Compared to other places, Anthony Harvey, another member of the group, said the bike infrastructure ranks higher than the places he’s seen, including Texas, California and Chicago. 

Benefits of riding 

The group ranges in age. Chen is one of the younger ones in his 40s with some of the older riders in their 60s. Meaning, biking is an activity for all abilities and ages. 

Chen said he used to be a swimmer. But he didn’t like the fact he had to drive to the pool before 5 a.m. to be at practice in time. 

That was too early for him, so he stopped swimming and started cycling more.

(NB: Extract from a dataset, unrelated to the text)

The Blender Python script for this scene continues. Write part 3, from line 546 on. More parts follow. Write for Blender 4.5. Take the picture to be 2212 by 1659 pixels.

Not only did it satisfy as a workout, but also was more convenient. 

“I can combine commuting and exercise all together,” Chen said. 

Then he joined the group and it became a lot more fun. It was a way for him to make new friends, destress and get a workout. It also reminds him of his childhood. 

“It’s the feeling of when you’re a little kid and you’re going fast and you’re like ‘this is awesome.’” Chen said. “It still feels like that. That sense of freedom.” 

Harvey said he got into biking after he was injured from MMA competitions and decided to switch sports. He participates in various races. 

“I was able to actually race with bikes and can also stay fit,” he said. 

Benefits of friendship 

While the biking brings the group together, the camaraderie keeps them pedaling. Schultz, Chen and Harvey all talked about the importance of keeping up with each other, not just on the trail. 

Each friend rides on their own and sees the benefits of being alone. But with the group, they push each other to go faster and further and gives a chance to connect over a topic each is passionate about. 

After each ride, they stop at a brewpub or a bar, with Chen’s recommendation for one with a food truck.

“That's when we can catch up on trips and things happening with the family and what new gadgets people have,” Chen said. “That kind of stuff.”